Daily Trust Editorial, Wednesday September 24, 2025
Last week Wednesday, President Bola Ahmed Tinubu lifted the six months state of emergency which he imposed on Rivers State on March 18 2025, to pave the way for the restoration of democratic rule. Citing disturbing security reports and the collapse of governance, the president had, along with the emergency rule, also suspended for an initial period of six months, the governor of the state Siminalayi Fubara, the deputy governor and the entire membership of the Rivers State House of Assembly. He also appointed a retired naval officer, Vice Admiral Ibok Ette Ibas, as the Sole Administrator. With the cessation of the emergency rule in the state, the suspended officers have resumed in their respective offices.
It would be recalled that the emergency rule was preceded by a three-pronged prolonged face-off between the governor, Fubara, his predecessor in office and now Minister of the Federal Capital Territory, Nyesom Wike, as well as a majority of members of the House of Assembly who were fighting an unmistakable proxy war on behalf of Wike. Of note was the unrelenting meddlesomeness by Wike, who spared no effort in citing his interest in retaining his political structure even when out of office as governor. This situation led to several glitches in governance with the residents of the state remaining short-changed as far as governance was concerned.
However, with the end of emergency rule, it is expected that normalcy should return, even as the returning governor, Fubara has also committed himself to the same expectation. In a broadcast to the state soon after his resumption, he called on all stakeholders in the state to put behind the past instances of strife and “bury the hatchet”, so that good governance as well as development can resume. We at the Daily Trust welcome this as a sign that a new beginning may have dawned on the state. After all, the factors that spawned the eventual crises were not acts of nature, but the play out of personal differences that became amplified through the resort to statutory privileges by the principal actors. Hence, an attitudinal change by all the actors is a key to resolving the situation, and allowing the state make progress. It is also on that premise that the call by the governor remains well placed.

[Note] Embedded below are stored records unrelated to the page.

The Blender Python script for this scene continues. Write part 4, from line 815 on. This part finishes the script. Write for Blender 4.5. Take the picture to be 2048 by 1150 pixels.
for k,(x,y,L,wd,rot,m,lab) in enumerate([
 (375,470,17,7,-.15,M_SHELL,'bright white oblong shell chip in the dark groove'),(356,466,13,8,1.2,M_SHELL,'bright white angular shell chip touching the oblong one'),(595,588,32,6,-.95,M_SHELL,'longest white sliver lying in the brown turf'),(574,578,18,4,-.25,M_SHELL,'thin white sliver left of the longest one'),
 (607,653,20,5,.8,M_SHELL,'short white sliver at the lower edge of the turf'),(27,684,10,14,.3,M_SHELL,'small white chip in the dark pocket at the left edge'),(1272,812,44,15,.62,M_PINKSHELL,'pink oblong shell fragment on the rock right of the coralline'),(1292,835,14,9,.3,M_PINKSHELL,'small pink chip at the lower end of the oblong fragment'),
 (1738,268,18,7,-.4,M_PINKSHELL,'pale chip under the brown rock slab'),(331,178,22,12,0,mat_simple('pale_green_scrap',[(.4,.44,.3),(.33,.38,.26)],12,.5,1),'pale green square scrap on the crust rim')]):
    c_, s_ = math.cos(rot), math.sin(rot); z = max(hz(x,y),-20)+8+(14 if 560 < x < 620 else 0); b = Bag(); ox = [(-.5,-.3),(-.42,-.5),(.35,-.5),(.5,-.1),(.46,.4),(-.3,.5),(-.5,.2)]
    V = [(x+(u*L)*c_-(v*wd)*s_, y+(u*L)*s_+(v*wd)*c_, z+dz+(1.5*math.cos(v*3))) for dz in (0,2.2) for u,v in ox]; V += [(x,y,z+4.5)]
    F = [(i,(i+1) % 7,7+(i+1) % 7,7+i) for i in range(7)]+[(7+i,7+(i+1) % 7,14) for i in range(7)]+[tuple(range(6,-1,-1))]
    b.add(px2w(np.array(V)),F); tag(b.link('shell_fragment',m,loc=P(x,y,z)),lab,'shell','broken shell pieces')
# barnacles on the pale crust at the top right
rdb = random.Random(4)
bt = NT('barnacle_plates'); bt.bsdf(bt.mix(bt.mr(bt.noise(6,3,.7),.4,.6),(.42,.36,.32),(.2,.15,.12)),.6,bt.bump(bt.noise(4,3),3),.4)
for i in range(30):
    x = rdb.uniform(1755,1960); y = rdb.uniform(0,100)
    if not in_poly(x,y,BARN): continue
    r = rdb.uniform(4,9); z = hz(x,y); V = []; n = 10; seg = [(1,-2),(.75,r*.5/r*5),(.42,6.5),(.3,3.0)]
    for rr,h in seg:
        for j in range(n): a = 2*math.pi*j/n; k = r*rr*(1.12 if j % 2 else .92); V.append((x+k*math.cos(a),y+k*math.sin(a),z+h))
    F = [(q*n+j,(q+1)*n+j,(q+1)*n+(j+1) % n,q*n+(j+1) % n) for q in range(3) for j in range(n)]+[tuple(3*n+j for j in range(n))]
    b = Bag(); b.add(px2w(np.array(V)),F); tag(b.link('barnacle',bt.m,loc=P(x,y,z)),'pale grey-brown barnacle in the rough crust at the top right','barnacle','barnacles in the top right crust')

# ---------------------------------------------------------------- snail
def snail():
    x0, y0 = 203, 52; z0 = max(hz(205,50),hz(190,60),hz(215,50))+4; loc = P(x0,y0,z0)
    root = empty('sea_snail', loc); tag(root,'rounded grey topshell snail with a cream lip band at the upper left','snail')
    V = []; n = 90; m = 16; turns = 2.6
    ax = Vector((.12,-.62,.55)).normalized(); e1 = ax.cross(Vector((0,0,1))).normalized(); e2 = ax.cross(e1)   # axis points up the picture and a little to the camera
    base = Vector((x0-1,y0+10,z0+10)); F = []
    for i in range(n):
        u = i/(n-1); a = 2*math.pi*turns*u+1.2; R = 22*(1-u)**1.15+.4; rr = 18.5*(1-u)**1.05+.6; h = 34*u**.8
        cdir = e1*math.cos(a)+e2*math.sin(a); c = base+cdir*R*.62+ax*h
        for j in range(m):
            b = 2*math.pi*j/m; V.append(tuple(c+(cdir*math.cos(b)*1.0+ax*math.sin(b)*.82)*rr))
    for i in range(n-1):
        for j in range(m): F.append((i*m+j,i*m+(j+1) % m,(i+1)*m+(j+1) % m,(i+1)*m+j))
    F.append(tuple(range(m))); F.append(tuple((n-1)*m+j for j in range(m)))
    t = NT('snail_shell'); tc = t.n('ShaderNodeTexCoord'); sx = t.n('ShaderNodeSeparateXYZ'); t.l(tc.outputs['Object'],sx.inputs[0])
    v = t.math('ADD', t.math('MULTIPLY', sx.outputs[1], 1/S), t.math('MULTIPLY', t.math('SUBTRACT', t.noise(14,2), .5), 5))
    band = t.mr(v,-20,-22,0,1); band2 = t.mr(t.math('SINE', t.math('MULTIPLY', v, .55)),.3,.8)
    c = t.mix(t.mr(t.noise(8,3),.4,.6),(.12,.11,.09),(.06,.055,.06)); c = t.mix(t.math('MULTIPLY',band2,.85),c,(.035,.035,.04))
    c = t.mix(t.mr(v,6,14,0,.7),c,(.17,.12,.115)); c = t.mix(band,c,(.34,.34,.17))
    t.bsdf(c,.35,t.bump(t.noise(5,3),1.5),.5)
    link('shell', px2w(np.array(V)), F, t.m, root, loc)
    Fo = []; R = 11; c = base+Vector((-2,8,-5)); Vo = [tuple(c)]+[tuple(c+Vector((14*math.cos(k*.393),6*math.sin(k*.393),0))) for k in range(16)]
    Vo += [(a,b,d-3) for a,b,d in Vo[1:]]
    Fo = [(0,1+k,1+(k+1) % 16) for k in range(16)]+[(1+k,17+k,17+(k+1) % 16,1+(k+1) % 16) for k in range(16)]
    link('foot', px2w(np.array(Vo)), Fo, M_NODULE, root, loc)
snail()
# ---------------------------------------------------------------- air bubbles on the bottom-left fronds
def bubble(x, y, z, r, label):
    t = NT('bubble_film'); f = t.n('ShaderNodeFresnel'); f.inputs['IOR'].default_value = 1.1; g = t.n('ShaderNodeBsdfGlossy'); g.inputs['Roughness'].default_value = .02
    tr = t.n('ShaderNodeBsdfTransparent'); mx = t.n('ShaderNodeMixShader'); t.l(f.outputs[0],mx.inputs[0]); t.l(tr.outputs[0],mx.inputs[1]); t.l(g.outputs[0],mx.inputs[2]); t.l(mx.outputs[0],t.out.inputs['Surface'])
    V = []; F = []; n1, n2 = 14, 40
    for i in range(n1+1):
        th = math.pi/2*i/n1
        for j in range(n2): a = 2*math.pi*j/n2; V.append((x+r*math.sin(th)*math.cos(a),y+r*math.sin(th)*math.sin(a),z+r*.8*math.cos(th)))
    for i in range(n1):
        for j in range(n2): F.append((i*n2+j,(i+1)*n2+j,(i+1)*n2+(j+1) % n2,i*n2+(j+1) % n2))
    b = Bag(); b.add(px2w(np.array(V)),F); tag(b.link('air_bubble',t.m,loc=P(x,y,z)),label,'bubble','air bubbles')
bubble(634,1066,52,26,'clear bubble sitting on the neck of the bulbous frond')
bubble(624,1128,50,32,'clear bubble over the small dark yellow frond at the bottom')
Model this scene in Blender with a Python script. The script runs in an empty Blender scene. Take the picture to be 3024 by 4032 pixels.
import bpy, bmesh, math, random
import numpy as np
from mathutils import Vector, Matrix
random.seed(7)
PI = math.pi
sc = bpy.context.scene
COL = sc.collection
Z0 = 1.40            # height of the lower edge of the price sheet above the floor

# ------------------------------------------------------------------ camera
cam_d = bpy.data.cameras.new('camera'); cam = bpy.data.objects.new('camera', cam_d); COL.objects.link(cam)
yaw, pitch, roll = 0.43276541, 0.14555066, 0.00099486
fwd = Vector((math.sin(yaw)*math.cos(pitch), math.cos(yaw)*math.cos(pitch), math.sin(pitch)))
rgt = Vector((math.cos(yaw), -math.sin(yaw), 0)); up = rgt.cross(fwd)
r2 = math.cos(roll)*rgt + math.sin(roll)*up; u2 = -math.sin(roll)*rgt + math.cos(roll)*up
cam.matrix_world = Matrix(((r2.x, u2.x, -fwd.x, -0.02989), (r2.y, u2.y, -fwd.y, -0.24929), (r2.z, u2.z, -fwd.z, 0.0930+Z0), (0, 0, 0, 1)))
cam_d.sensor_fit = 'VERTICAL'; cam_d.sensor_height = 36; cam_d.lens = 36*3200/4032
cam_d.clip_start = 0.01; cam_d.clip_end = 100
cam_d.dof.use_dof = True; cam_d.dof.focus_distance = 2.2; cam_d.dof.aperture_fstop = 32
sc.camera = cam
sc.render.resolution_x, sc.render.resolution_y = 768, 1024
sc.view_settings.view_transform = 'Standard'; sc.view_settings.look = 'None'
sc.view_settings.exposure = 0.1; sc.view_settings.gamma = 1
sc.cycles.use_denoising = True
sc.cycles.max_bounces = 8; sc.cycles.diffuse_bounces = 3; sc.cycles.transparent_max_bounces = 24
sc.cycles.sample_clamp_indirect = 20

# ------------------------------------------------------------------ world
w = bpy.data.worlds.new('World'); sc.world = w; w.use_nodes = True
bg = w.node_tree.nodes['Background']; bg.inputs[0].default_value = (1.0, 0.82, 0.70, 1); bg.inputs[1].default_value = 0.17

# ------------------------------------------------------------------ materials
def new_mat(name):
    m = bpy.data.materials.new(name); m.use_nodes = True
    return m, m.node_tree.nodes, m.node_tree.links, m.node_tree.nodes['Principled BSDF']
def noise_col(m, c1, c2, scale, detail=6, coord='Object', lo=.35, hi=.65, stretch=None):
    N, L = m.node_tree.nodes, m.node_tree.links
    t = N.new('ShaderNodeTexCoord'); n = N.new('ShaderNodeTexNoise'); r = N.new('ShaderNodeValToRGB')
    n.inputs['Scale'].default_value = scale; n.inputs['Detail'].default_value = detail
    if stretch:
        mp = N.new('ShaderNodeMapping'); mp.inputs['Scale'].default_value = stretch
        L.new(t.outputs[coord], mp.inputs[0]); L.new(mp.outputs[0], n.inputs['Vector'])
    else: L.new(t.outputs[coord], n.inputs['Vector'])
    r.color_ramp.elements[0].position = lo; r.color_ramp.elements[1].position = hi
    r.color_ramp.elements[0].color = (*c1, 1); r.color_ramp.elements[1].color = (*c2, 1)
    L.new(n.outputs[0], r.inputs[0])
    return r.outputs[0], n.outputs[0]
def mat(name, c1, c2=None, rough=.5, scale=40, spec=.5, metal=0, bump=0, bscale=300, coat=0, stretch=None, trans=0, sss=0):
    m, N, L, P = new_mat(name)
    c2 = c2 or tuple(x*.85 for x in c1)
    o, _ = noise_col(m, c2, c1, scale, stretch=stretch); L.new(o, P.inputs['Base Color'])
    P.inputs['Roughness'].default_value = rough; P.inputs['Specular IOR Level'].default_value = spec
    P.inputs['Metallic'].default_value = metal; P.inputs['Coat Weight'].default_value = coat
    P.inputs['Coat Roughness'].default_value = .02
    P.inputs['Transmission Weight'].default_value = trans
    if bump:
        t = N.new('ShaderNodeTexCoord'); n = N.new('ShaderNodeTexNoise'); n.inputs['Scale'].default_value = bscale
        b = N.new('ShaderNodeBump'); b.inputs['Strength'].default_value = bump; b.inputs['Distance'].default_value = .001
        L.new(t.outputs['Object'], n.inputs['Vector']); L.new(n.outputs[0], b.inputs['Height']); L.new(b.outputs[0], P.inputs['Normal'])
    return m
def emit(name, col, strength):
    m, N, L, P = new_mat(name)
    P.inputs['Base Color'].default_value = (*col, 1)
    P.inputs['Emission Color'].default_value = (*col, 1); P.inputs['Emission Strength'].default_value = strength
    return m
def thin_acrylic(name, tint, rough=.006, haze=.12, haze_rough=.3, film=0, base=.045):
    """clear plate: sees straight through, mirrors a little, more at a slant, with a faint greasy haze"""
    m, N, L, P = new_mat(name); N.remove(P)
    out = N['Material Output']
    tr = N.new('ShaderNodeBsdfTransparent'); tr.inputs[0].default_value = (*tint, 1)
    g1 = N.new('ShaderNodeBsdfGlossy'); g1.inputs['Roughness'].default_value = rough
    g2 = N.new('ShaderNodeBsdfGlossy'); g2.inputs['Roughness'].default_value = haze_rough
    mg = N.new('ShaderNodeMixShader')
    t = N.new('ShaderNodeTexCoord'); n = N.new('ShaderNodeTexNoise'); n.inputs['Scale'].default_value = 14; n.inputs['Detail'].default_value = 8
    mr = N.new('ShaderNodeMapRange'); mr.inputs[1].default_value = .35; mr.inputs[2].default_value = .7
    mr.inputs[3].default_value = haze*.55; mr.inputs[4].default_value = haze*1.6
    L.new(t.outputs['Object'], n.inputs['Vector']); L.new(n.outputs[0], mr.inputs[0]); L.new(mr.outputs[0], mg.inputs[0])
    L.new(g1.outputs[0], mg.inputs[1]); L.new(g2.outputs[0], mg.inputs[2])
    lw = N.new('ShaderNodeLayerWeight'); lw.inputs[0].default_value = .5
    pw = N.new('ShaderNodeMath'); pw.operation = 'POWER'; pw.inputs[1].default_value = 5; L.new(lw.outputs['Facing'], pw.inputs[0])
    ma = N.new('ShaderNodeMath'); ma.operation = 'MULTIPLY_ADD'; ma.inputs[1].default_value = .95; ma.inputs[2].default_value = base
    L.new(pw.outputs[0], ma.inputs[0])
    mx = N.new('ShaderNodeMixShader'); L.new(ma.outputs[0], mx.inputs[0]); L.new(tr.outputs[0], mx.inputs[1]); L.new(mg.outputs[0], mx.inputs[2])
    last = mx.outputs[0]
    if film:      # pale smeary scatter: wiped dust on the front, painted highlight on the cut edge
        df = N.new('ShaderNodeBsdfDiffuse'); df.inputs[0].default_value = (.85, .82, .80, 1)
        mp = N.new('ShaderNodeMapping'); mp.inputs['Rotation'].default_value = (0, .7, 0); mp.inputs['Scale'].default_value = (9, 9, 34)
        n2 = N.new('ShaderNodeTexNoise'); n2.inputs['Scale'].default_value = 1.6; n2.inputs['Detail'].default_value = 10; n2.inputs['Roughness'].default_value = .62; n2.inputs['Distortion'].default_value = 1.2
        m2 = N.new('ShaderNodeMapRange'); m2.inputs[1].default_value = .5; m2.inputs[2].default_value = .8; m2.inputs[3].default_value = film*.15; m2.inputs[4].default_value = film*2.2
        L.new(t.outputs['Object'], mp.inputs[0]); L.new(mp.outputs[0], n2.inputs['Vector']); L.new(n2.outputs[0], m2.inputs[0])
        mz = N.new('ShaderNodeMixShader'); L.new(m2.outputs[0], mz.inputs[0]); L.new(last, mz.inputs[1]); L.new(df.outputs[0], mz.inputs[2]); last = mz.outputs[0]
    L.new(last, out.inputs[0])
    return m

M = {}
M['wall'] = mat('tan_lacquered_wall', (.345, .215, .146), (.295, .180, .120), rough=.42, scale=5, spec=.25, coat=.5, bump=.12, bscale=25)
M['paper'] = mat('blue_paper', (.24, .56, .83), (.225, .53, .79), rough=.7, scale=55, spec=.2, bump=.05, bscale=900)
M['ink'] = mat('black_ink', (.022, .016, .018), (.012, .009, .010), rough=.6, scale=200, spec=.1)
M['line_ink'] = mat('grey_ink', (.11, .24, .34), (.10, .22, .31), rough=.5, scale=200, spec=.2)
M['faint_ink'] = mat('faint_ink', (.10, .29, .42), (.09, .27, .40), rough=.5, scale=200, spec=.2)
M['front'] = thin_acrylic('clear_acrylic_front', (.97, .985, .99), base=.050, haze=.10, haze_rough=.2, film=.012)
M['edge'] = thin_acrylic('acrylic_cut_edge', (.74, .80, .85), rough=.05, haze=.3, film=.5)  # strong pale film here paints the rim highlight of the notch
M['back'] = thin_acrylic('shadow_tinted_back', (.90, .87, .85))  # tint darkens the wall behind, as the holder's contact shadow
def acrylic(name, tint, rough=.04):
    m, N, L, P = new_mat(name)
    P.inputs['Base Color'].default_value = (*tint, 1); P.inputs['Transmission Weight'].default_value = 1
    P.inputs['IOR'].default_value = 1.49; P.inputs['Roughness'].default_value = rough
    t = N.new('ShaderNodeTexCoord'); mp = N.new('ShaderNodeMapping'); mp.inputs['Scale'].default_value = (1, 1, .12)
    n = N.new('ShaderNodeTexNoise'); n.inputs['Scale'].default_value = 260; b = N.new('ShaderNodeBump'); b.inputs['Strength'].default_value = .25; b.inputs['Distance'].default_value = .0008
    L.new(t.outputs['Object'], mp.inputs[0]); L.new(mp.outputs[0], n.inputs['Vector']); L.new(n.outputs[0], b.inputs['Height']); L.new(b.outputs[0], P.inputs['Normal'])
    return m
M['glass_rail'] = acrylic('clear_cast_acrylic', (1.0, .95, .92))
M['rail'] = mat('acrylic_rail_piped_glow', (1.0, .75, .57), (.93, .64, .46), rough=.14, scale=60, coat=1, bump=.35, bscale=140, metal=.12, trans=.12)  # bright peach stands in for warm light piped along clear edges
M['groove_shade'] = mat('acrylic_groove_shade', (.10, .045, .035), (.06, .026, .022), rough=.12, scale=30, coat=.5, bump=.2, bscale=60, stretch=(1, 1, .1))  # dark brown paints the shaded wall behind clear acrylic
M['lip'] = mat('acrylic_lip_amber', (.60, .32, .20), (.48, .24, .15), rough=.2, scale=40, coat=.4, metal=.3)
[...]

However, the situation also offers significant lessons not only for Rivers State but for the entire country. Firstly, the crisis in Rivers State was not just a low point for the state but a qualified national tragedy which should not be allowed to re-occur in future. The entire episode constitutes a pollution to democracy, and therefore an antithesis to the country’s democratic heritage. In a world of cause and effect where easily overlooked leadership actions, inactions and slips often attract unintended consequences, the entire sordid drama of emergency rule in Rivers State should not have occurred if discretion had prevailed on the part of the principal actors on whom the burden of good governance rested. This contention derives from the circumstance whereby a political unrest in a state was escalated through manifest pressures from factors at the federal tier of governance. This is a tendency which if not adequately addressed, is capable of further entrenching godfatherism in the country’s political space.
With respect to the build up to the crises, a candid review points to the fact that there were alternative approaches for resolving same at every point, which were not explored. This is just as there were the capacity and opportunities for resolving such differences between the aggrieved parties, if caution had prevailed. It is even significant that the president cited the failure of the aggrieved parties to apply discretion in their fights, and hence created the spectre of potential, and or actual threat to the nation’s economy, given the strategic value of oil rich Rivers State. It was specifically this state of affairs that the president claimed to justify his intervention with a state of emergency.
Going forward now, it is expected that the respective parties in the sordid drama will turn a new leaf and allow the processes of good governance. Both sides must give peace a chance and resolve to serve the people who elected them hoping for dividend of democracy.
But more importantly, those in position of authority must reflect and resolve the issue of declaring emergency by the president which in many cases had political undertones. It would also help a lot if the Supreme Court hastens to adjudicate on the various cases before it following the declaration of emergency in Rivers State. It would be very helpful for the nation to know the limits and powers of the president in this issue.